Para no ser víctimas de extorsiones (“vacunas”), de las “balas perdidas”; para evitar que sus hijos sean reclutados por las bandas criminales; en suma, por la inseguridad galopante, cientos, miles de familias se ven forzadas a abandonar los lugares donde habitan.
Es la migración forzada, un fenómeno social, consecuencia, insistimos, de la inseguridad, alimentada también por los altos índices de pobreza y de extrema pobreza.
Está ocurriendo el Ecuador. Pocos lo asimilan, y, al parecer, menos aún el gobierno.
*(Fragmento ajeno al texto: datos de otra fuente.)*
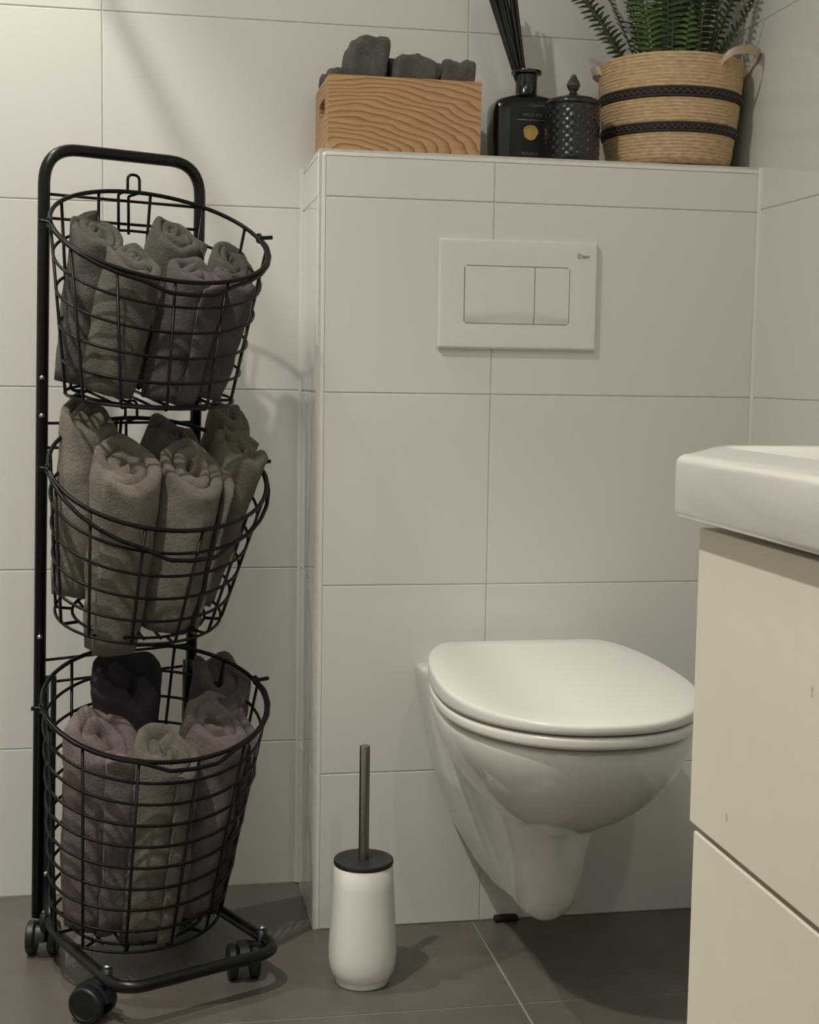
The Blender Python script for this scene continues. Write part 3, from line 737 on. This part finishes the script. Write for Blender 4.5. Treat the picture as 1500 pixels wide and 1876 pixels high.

Según un estudio de la Defensoría del Pueblo y de la Agencia de las Naciones Unidas para los Refugiados (Acnur), el cantón Ponce Enríquez, a nivel nacional ocupa el primer lugar en cuanto al desplazamiento interno de personas.
En ese cantón azuayo reina la minería ilegal, acaso la principal actividad del crimen organizado internacional, ahora que el precio de la onza de oro está por las nubes.
Pese a los golpes asestados por la Policía y el Ejército, las bandas criminales, sobre todo la división entre ellas, han hecho de esa jurisdicción un verdadero polvorín, extendiendo sus tentáculos a la provincia de El Oro.
Y como si eso fuera poco, de acuerdo al estudio, Cuenca se ha convertido en la principal receptora de esas familias que huyen de la violencia.
Según el Observatorio de Desplazamiento Interno, las provincias desde donde más migran las personas son de Esmeraldas, Guayas, Manabí, Los Ríos, y, por lo general escogen Cuenca y Quito como destino final.
Una situación preocupante por demás. Esos nuevos residentes, cuyo regreso nadie garantiza, llegan en pos de trabajo, con hijos estudiando, casi sin dinero para subsistir. Deben, en algún lugar de la ciudad, estar viviendo hacinados, deambulando, y tras ellos, nadie sabe quiénes más ni con qué intenciones.
Escogen Cuenca, supuestamente por su seguridad, un espejismo cada vez más desvanecido.
Las autoridades locales no parecen vislumbrar el problema.